01One page is plenty

If you're a student, one page is the right length. A longer CV doesn't make you look more accomplished — it makes the reader skim harder. Trust that what you've done so far is enough to fit on a page, because it is.

11pt font, half-inch margins, plain layout. No photos, no skill bars, no color blocks. This is a document about you, not a design portfolio.

02A simple section order

1. Name, email, and one link (a GitHub, portfolio, or personal site if you have one). Skip your home address and any 'objective' statement.

2. Education — your school, expected graduation year, and one or two courses that connect to what you're applying for.

3. Projects & experience — the heart of the CV. Anything you built, ran, organized, or contributed to. See below.

4. Recognition — awards, scholarships, competitions, published work. Keep titles plain and dates clear.

5. Activities & leadership — clubs you led, things you started, volunteering that meant something.

6. Skills — concrete things: languages you speak, tools you use, techniques you've practiced. Specific only.

03How to write a project bullet when you've never had a 'real' role

Every bullet follows the same shape: [verb] [what you did] [how you did it] [what came out of it].

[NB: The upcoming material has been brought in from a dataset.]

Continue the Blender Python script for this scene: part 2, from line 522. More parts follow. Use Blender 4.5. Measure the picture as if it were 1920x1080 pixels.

Weak: 'Did a project on water quality.'

Stronger: 'Designed a six-week study testing water samples from twelve sites along a nearby river, identified two sites with elevated nitrate levels, and shared the findings with a local environmental group.'

If you don't have a project yet, run a small one this month. A careful experiment in your kitchen, a short data analysis on a public dataset, a piece of writing with sources — these all count. Selection committees know how old you are. They're looking for someone who notices things and follows through, not someone with a CEO title at sixteen.

04What to leave off

Jobs unrelated to the application unless they show real responsibility. Anything from before secondary school. Generic software ('Microsoft Word'). A photo of yourself. References — they'll ask if they need them. Anything you can't talk about for two minutes if asked.